Noi pensionati “parassiti” delusi da Salvini
chi le sta scrivendo è un giovane pensionato «d’oro», ex dirigente di grandi industrie elettromeccaniche private, andato in pensione con quarantaquattro (44) anni di regolari versamenti contributivi (qualche milione di euro in totale).
Secondo il signor Di Maio quindi, il perfetto prototipo del «parassita sociale».
Per me è stato un fulmine a ciel sereno. Non avevo capito infatti chi fossero oggi da considerare parassiti sociali. Ho così scoperto che siamo noi, che abbiamo studiato, magari lavorando, e poi lavorato senza risparmiarci per più di mezzo secolo.
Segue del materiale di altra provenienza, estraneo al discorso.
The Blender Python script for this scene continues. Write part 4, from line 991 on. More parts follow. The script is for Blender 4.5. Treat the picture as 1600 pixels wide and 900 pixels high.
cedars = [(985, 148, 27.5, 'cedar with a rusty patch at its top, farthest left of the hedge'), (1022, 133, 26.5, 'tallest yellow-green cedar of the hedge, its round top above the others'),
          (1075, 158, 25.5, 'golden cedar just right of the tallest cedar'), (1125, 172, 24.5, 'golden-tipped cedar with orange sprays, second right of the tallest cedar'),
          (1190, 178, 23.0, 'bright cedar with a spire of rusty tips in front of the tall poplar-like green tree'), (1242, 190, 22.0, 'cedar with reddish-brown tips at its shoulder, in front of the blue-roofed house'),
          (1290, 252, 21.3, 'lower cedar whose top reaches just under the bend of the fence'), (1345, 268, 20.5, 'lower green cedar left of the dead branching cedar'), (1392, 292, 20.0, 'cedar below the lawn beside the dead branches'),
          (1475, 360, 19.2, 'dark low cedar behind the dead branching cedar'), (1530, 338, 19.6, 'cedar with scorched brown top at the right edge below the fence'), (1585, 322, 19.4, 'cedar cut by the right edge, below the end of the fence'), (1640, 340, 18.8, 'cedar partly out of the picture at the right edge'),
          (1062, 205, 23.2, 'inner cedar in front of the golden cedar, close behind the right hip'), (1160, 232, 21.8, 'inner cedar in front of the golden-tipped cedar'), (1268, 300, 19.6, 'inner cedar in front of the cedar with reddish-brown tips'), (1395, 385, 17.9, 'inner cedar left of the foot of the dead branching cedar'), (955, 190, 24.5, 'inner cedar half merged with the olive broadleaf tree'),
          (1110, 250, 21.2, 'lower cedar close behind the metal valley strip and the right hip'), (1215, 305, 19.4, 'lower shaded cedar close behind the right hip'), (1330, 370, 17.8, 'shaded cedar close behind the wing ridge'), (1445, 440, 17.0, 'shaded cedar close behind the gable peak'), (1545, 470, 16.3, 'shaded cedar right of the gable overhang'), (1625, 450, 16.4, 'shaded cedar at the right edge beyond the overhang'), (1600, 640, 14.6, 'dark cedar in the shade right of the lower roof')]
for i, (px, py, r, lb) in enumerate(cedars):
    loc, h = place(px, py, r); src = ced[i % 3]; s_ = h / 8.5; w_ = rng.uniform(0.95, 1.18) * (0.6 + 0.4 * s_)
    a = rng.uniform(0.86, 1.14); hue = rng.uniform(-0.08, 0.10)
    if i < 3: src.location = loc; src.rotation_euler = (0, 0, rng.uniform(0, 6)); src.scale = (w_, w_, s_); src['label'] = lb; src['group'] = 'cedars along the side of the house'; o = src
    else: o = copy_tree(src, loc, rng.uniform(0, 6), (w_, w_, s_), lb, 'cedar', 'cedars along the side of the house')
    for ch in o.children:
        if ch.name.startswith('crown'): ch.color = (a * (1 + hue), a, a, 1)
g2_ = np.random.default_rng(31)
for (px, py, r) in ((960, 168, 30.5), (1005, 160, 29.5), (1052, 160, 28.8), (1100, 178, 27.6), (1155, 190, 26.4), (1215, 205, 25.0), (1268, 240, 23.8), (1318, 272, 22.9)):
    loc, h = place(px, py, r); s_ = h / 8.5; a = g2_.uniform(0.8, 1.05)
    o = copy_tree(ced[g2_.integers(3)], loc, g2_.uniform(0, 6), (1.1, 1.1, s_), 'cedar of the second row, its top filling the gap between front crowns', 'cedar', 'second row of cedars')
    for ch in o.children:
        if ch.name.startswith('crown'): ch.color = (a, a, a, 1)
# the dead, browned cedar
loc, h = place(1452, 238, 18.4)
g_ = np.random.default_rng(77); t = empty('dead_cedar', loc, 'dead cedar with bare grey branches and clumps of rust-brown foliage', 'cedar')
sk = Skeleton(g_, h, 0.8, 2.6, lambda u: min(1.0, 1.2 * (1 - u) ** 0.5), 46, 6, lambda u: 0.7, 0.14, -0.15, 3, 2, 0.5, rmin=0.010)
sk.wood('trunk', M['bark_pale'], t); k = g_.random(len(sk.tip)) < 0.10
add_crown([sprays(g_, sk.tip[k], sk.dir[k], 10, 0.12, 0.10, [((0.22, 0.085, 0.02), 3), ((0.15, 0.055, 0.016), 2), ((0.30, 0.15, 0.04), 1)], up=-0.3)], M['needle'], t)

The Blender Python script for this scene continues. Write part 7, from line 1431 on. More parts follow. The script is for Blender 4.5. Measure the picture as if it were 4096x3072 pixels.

Noi che adesso abbiamo pure la pretesa che lo Stato rispetti quanto aveva pattuito con noi. Noi che abbiamo l’indubitabile colpa di avere adempiuto sempre e correttamente alle leggi dello Stato e alle regole della Previdenza. Quelle che stupidamente credevamo fossero le fondamenta del «patto sociale» tra il cittadino e lo Stato.
I parassiti sociali – nella concezione di quelli come me, appartenenti alla mia generazione, che ce l’hanno messa tutta per fare del proprio meglio nell’ambito lavorativo e nella vita – erano forse altri. Sbagliavamo!
Quindi non ce l’ho con Di Maio, né con i suoi accoliti che hanno elaborato questa teoria. Sono semplicemente il risultato finale di un contesto e di una serie di errori, la cui responsabilità è di altri. Da loro, a mio giudizio, non è possibile aspettarsi nulla di più o di diverso. Del resto ancora prima delle elezioni avevano anche dichiarato le loro intenzioni.
Vengo al punto. Alle ultime elezioni, a marzo, ho votato per Forza Italia (Politiche) e per la Lega (Fedriga alle Regionali). Ed è per questa ragione che è invece da Salvini che oggi mi sento tradito. Il taglio della mia pensione non era nel programma del centrodestra e della Lega, per i quali ho votato.
Nella mia associazione di categoria, i cui aderenti hanno votato in grande maggioranza per il centrodestra, il malessere per quanto sta accadendo relativamente all’atteggiamento della Lega è palpabile ed in crescendo. Non una parola in difesa dei «parassiti sociali», è il commento che si sente più frequentemente, è giunta da Salvini.
Mi auguro, ed io, nel mio piccolo mi attiverò per questo, che almeno le nostre associazioni si facciano sentire al più presto e con quanta più energia possibile. In alternativa non ci resterà che fare nostra ed inoltrare al signor Di Maio la proposta di un pensionato «argento-oro» laziale, comparsa in una rubrica del Corriere della Sera il 26 luglio, che chiede al ministro del Lavoro di soprassedere oggi al taglio delle pensioni per avere in cambio nel prossimo futuro una legge che preveda l’eliminazione fisica dei parassiti sociali al raggiungimento dei 75 anni di età (la gallina domani invece dell’uovo oggi).
Così facendo il «reddito di cittadinanza» dei non-parassiti di questa nascente futura e fulgida società sarà garantito.
Del resto in altri tempi, in altri paesi e con altri tipi di «parassiti» (a quei tempi erano comunque già definiti così quelli che poi furono eliminati) tale procedura fu già attuata. Ed inoltre tutto ciò potrebbe avvenire con buona pace della Lega e di Salvini, che potrebbe così continuare ad occuparsi a tempo pieno e senza disturbi parassitari della «marea nera» che sta invadendo il Belpaese.